To the government of CAR and international donors:

12.  Establish a body composed of members of the government of national unity and international experts, to manage funds dedicated to reconstruction, organisation of elections and other challenges of the transition. The body will manage the special solidarity fund announced at the Brazzaville meeting; undertake a needs assessment mission to determine immediate priorities for assistance and allocate funds accordingly; and assess the implementation of these initiatives. Under the prime minister’s authority, the body should report to the transition steering committee on its progress.

To the government of CAR and the African Development Bank:

13.  Allow the African Development Bank to assess the mining and oil contracts signed by the former regime to determine if these contracts are in accordance with the sector’s standards.

14.  Restore mandatory administrative controls to ensure the integrity of the diamonds supply chain and organise a Kimberley Process review mission in all diamond-producing areas.

To the Kimberley Process

15.  Investigate the diamond smuggling networks in CAR.

To address political emergencies

To the government of CAR:

16.  Prepare for the elections by establishing the Election National Authority and appointing its members.

To the UN:

17.  Send a preliminary electoral mission to CAR to assist in the design of an action plan, a budget and a realistic timetable for the elections.

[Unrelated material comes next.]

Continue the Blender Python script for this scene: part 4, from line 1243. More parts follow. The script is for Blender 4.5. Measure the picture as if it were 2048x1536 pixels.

To the transition steering committee:

18.  Organise a monthly meeting to assess progress on implementation of the Libreville Agreement and decisions taken at the ECCAS summit and discuss adjustments needed; and if necessary, identify, disclose and implement sanctions against those individuals responsible for the lack of progress, including international investigations, targeted international sanctions, exclusion from the political process with the prime minister’s consent, etc.

To the African Union, ECCAS, UN and EU:

19.  Organise a meeting to draw lessons from the management of the CAR crisis and find solutions to the political and military problems that have emerged and ways to improve Africa’s peace and security architecture.